▶ [Task goal]: Make a tally of the lines in the records that include the string "Python", and give only that number.

▶ [Given entries]:
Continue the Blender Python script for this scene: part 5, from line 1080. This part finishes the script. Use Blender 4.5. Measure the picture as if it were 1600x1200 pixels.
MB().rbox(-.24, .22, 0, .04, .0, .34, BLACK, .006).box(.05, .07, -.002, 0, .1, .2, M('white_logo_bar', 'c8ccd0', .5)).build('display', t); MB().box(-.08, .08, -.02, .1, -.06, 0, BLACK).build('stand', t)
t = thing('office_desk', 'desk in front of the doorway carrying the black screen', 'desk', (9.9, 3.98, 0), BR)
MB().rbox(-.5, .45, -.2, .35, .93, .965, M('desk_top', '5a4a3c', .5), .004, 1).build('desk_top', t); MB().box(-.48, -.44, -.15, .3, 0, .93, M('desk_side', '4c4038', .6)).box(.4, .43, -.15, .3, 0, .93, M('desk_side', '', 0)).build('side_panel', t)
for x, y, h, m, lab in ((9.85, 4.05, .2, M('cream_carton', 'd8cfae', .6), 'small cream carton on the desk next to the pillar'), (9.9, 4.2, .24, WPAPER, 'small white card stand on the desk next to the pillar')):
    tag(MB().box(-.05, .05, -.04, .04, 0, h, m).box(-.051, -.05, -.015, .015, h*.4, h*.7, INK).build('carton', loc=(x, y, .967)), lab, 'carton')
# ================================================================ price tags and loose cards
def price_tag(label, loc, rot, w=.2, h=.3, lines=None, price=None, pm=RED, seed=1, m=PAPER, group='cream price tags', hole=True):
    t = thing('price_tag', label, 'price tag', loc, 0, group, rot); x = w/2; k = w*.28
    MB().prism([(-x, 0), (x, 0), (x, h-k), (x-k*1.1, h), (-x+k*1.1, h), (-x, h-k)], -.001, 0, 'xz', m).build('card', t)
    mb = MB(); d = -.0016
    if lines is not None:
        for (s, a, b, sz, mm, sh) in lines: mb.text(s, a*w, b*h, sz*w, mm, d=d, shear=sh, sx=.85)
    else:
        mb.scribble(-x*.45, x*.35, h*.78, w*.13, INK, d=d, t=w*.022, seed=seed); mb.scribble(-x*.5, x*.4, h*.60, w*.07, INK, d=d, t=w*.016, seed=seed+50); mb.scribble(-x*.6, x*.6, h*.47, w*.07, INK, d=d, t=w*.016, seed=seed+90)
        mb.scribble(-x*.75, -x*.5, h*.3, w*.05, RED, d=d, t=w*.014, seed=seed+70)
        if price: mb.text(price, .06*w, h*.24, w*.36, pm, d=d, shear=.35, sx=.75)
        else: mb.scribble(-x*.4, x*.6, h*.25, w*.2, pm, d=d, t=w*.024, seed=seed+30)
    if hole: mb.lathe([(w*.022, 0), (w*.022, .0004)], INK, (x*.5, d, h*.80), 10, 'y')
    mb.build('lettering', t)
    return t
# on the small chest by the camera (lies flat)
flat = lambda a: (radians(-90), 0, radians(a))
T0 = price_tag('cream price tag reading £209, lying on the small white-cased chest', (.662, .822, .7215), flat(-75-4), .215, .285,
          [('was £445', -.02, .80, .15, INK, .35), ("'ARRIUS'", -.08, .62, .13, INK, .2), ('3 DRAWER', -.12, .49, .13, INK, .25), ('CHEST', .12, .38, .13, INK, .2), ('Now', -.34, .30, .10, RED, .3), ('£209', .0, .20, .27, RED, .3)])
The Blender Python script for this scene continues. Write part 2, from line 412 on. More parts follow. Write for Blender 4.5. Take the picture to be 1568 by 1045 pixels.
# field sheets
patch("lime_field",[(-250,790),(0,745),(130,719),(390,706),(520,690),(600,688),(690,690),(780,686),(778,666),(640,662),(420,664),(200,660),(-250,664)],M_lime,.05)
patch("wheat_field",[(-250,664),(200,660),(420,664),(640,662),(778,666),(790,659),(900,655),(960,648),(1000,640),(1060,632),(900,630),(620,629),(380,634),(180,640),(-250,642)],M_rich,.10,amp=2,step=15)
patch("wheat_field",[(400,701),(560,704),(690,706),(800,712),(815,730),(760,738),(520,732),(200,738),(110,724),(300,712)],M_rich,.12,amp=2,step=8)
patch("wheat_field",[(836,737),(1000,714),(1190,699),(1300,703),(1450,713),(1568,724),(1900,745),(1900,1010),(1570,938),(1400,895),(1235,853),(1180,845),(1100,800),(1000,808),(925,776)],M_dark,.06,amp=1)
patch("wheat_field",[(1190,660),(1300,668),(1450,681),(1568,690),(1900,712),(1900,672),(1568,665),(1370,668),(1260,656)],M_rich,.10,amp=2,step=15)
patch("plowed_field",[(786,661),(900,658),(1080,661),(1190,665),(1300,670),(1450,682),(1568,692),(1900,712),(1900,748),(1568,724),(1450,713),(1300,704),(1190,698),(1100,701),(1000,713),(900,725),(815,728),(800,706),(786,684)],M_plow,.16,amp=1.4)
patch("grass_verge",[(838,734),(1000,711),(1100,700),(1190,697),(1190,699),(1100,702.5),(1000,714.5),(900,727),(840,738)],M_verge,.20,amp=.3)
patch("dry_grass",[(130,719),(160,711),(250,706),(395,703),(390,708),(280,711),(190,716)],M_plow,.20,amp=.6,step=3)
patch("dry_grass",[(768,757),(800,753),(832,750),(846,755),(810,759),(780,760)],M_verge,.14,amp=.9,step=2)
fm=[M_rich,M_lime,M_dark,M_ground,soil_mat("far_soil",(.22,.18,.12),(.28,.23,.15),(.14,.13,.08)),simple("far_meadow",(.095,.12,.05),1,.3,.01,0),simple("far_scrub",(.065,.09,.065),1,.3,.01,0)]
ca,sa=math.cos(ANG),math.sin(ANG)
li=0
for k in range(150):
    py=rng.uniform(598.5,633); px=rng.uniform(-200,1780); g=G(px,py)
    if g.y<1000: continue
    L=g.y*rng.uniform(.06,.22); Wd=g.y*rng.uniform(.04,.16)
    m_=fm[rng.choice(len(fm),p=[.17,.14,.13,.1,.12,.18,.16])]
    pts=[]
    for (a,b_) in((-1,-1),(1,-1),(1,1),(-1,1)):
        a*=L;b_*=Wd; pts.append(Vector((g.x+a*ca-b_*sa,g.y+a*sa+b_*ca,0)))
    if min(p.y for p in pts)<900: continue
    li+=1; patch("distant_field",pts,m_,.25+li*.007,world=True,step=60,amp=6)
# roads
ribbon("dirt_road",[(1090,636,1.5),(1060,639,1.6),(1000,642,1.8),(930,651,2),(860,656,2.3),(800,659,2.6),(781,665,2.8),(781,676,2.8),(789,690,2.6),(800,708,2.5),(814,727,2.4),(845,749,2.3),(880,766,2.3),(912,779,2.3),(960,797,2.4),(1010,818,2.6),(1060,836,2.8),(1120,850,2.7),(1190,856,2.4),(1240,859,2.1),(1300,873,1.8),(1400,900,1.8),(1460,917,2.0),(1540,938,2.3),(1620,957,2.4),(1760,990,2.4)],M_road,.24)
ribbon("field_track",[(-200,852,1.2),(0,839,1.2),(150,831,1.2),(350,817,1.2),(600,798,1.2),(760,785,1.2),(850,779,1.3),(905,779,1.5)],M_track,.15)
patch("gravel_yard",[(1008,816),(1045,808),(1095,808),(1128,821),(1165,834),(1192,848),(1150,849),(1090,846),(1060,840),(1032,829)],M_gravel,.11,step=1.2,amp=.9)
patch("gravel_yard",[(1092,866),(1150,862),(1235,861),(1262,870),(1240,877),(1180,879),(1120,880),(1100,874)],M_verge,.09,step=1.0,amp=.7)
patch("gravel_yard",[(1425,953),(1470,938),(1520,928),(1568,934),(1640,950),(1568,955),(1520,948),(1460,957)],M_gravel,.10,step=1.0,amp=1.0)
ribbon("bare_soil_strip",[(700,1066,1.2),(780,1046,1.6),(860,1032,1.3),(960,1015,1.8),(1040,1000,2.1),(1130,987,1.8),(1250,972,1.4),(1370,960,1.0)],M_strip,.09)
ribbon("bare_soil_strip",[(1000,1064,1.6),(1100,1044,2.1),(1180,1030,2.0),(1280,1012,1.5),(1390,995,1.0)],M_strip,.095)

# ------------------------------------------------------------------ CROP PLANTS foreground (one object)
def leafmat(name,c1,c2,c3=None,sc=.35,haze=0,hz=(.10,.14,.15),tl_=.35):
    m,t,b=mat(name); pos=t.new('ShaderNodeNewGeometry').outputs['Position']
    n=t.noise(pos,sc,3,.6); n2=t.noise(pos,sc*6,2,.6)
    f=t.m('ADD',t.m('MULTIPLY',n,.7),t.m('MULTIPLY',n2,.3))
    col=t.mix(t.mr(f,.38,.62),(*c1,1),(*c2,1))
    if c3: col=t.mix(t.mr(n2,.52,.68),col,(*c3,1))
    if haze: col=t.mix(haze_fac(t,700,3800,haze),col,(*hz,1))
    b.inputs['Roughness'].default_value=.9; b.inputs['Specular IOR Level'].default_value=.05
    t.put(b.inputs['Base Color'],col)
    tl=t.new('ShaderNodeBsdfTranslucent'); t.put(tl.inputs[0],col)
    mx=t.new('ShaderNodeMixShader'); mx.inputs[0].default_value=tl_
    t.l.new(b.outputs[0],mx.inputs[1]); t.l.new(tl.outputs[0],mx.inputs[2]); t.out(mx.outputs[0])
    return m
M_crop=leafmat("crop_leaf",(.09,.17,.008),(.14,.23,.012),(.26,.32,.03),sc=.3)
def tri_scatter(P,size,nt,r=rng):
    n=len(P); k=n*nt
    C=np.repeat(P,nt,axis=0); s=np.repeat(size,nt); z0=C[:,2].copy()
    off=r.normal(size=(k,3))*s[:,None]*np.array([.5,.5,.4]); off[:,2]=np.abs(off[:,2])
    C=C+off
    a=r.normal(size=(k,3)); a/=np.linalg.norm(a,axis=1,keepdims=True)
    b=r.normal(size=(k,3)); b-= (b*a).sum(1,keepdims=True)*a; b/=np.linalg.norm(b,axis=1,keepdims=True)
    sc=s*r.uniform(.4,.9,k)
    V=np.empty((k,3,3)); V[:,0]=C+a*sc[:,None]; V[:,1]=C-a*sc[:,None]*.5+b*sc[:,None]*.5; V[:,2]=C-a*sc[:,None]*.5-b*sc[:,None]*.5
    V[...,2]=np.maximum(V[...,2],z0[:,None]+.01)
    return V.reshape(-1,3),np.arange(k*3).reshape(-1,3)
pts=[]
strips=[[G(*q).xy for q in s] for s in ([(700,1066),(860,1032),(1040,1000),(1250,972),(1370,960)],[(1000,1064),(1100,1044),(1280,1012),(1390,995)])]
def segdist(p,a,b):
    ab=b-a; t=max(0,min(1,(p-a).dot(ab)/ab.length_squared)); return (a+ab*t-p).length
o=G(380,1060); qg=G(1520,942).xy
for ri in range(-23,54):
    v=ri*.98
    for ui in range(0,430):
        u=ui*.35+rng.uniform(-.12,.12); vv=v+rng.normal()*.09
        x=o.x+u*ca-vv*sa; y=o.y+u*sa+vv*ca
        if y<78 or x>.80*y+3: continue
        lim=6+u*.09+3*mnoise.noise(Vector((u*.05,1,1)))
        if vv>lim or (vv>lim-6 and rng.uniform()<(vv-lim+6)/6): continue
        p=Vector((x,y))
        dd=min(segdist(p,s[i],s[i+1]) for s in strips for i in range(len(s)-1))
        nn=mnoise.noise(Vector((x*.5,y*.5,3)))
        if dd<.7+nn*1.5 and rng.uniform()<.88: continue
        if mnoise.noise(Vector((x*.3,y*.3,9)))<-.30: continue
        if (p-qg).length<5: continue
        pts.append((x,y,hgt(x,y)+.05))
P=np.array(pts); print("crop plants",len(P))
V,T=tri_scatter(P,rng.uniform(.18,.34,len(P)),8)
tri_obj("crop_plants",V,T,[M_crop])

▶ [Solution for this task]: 2